If something in europe has potential to dominate then it's eventually being bought by US capital, see Skype, Nokia. If someone is throwing at you 10+ digit check then it's hard to resist and even if you want to resist good luck with persuading your early investors about not taking the money.
EU doesn't have petro-dollar and as good money printer as US. EU doesn't also have citizens & big funds that ape savings into local stocks, another reason most companies IPO in US.
I wonder what harm companies are even claiming. But honestly makes perfect sense that Germany's current conservative government is in favor of it. Giant GDP boosts are always just one deregulation away, hm?
2014 83,270
2015 85,800
2016 93,570
2017 84,340
2018 80,020
2019 87,600
2020 68,990
2021 61,520
2022 75,610
2023 80,280
Yup, definitely looks like no Europeans have ever considered moving to the US...
In a game of cat and mouse, the cat only has to win once.
In other words, the Commission can propose laws as many times as they want, and if they pass even once, the Parliament has no power to repeal it.
Honestly, reducing the complexity of incorporating and paying taxes in Germany would quickly improve the dire situation of startups here.
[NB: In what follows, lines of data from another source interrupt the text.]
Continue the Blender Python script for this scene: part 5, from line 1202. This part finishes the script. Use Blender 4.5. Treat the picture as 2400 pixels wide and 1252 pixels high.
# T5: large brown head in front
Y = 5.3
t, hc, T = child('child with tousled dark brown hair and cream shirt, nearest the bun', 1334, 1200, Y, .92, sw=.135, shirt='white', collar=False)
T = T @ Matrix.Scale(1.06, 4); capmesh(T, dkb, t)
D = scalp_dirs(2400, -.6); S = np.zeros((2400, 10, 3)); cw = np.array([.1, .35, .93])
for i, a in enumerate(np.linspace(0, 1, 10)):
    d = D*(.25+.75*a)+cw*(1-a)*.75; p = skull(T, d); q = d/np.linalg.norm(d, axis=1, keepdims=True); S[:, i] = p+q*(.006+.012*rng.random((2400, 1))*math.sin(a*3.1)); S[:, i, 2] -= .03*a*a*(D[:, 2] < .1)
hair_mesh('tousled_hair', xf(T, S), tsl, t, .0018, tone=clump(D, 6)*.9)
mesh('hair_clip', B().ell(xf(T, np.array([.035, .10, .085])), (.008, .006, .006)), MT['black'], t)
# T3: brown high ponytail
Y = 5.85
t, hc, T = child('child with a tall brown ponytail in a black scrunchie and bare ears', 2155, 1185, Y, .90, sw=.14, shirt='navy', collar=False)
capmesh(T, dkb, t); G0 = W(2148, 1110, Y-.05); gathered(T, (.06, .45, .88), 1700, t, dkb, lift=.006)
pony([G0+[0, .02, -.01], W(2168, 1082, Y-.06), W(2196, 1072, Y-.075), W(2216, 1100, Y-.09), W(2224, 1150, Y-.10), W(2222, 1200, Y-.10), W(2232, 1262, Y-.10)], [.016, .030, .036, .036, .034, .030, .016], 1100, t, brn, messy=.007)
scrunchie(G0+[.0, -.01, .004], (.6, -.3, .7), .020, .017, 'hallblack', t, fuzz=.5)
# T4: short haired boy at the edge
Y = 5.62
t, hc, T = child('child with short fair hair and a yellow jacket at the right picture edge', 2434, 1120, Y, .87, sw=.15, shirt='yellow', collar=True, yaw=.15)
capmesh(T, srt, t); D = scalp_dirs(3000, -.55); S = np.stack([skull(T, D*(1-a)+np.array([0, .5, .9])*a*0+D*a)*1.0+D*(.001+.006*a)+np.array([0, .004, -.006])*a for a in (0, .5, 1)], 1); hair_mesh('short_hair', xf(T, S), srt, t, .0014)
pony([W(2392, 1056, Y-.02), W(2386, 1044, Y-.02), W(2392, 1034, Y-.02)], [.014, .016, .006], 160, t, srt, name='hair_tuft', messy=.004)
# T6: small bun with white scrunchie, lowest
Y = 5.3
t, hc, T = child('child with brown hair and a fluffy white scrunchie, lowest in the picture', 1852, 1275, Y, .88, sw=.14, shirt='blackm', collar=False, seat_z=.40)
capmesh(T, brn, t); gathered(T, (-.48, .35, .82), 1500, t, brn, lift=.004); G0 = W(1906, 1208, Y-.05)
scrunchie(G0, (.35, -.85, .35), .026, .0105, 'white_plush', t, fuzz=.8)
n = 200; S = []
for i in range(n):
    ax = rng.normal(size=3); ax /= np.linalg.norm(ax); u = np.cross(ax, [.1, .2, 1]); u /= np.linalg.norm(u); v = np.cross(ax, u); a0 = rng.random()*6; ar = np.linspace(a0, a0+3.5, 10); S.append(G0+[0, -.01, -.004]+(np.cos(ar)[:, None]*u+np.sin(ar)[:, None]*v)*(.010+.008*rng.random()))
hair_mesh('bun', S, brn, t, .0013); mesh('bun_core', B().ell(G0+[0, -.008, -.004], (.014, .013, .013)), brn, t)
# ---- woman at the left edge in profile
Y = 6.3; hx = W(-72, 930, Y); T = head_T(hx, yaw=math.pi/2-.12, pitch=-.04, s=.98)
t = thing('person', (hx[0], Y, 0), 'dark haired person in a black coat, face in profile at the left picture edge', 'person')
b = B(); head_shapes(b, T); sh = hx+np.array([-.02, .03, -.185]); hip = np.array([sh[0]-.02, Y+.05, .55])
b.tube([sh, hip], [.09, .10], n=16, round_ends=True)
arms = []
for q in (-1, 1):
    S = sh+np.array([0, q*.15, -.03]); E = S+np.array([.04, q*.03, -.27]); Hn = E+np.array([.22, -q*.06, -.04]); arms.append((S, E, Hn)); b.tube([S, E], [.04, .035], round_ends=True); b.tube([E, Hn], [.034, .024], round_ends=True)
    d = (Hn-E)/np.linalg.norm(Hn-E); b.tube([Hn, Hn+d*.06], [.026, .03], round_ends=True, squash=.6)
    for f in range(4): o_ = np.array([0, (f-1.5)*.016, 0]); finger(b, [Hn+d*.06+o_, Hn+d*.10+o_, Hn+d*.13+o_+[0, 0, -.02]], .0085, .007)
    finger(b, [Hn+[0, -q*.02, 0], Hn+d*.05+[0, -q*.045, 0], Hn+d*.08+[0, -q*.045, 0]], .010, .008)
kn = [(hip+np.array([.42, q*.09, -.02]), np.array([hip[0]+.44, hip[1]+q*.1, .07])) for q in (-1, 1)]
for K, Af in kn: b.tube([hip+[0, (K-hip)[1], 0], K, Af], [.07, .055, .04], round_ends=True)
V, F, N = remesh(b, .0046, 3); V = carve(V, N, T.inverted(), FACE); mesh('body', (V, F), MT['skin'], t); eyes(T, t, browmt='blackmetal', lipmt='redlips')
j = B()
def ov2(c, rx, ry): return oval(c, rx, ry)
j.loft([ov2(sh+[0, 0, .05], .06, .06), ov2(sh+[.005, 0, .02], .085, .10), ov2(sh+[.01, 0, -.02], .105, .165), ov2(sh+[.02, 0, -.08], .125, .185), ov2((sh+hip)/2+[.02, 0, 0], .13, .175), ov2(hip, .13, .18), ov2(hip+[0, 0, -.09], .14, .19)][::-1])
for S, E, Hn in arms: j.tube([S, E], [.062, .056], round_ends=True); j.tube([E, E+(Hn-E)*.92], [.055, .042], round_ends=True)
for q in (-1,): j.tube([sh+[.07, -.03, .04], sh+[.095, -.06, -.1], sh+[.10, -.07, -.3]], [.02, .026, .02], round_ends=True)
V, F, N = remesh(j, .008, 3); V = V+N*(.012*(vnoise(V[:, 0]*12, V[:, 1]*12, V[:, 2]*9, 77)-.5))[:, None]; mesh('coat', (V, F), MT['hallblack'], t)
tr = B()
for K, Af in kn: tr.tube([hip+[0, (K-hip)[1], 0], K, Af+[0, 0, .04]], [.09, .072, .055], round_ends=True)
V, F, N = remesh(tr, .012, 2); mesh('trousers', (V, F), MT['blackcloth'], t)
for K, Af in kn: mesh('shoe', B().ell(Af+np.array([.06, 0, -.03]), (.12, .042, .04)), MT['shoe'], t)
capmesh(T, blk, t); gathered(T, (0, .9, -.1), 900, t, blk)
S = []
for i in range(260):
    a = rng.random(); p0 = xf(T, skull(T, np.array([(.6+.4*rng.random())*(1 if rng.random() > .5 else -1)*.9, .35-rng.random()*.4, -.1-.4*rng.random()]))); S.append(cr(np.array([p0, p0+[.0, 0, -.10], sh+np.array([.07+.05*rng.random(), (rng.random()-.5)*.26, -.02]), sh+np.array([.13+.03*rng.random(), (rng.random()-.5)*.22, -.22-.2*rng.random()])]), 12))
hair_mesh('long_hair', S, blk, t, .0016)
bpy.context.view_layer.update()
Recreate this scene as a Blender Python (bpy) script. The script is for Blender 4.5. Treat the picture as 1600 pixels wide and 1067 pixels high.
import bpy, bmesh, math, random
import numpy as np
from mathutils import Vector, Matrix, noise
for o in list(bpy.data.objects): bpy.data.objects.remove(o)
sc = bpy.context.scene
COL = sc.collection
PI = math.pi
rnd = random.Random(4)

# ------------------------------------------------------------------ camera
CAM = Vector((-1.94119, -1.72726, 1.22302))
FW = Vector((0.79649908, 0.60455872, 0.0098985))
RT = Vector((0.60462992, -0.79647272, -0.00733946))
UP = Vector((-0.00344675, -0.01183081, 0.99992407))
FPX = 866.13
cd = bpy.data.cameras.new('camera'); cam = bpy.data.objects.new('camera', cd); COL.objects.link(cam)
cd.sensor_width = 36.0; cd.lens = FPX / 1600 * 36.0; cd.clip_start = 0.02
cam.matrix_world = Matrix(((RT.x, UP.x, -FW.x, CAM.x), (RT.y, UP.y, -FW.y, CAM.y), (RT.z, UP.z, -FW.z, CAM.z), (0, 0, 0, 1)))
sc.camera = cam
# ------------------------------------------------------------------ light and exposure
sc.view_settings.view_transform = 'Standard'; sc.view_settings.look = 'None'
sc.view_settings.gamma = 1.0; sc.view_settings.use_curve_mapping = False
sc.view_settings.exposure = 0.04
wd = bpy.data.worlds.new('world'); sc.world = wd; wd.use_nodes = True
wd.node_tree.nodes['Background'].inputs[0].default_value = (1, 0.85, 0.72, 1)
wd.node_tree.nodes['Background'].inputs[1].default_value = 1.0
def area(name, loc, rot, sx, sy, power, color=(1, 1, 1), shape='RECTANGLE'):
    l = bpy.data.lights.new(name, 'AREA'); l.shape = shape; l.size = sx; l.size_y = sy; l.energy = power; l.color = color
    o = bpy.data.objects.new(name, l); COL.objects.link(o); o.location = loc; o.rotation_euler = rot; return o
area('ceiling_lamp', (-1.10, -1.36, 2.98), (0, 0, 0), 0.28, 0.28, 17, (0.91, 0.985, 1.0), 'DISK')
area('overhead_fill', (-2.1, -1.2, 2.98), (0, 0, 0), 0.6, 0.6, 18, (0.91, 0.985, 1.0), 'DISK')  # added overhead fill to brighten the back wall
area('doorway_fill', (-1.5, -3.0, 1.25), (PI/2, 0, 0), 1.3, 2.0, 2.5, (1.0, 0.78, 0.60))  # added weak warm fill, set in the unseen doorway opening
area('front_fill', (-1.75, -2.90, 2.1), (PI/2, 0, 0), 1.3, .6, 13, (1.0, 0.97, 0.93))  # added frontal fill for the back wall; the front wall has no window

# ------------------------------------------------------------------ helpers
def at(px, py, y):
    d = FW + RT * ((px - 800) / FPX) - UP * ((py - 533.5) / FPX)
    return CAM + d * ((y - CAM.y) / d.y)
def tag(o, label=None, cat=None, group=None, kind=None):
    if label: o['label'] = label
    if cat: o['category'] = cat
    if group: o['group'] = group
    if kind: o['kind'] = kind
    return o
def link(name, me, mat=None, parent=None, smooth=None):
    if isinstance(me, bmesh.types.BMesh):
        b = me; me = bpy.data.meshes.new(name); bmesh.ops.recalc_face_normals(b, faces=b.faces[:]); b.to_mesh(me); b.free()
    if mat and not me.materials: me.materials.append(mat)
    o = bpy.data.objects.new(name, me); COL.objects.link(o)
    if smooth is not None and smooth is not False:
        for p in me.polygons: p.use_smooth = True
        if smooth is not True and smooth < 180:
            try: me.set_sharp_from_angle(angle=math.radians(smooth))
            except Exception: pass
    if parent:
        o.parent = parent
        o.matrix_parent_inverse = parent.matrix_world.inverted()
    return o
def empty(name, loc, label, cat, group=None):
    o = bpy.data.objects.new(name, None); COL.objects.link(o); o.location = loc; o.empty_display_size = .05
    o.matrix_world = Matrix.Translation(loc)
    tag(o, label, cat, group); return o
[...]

It's so bad right now that a tax advisor straight up told me to move to a less business-hostile country.
I'm not sure why you are singling out the EU Chat Control, when all the US "tech" sector have been playing this attrition game for 40+ years already...
It is indeed an attrition game, and the dominance of the adtech surveillance capitalism is the proof that we are already on the loosing side.
Fully anonymized health data I can somehow understand, but what kind of AI needs to be trained with "a person's religious or political beliefs [or] ethnicity", anonymized or not?
Like nobody requested that encrypted chats stop being encrypted or that X becomes a censorship target of EU comissars
An EU without the main net payer will disintegrate within months.
At some point Rome fell.
Later edit: I think you might me on the wrong understanding path by the so-called "democratic deficit" expression that is often-times used when referring to decision-making inside the EU (and hence to the European Commission, its executive arm), I think "dictatorship" does a much better job of telling things for what they really are.
Candidates are not elected by voters but positioned.
Once people have cast their vote, members of the comission are not automatically determined but negotiated across political families, and the bureaucracy.
Time to tear down this ridiculous administrative, bureaucratic, corporative and very expensive leviathan.
You need the big paradigm shifts that come from an innovation economy; for that, capital must flow easily, risk-taking (both companies and individuals) be rewarded not punished, and a stable job is kind of a bad thing (people get too comfortable)..
Meanwhile in more mature sectors, job security (so people can have mortgages and families) and market stability should be fostered and corporate overreach & power be checked.
Advanced economies are a mix of sectors which need almost opposite policy.
The problem is it all gets lumped under “technology”.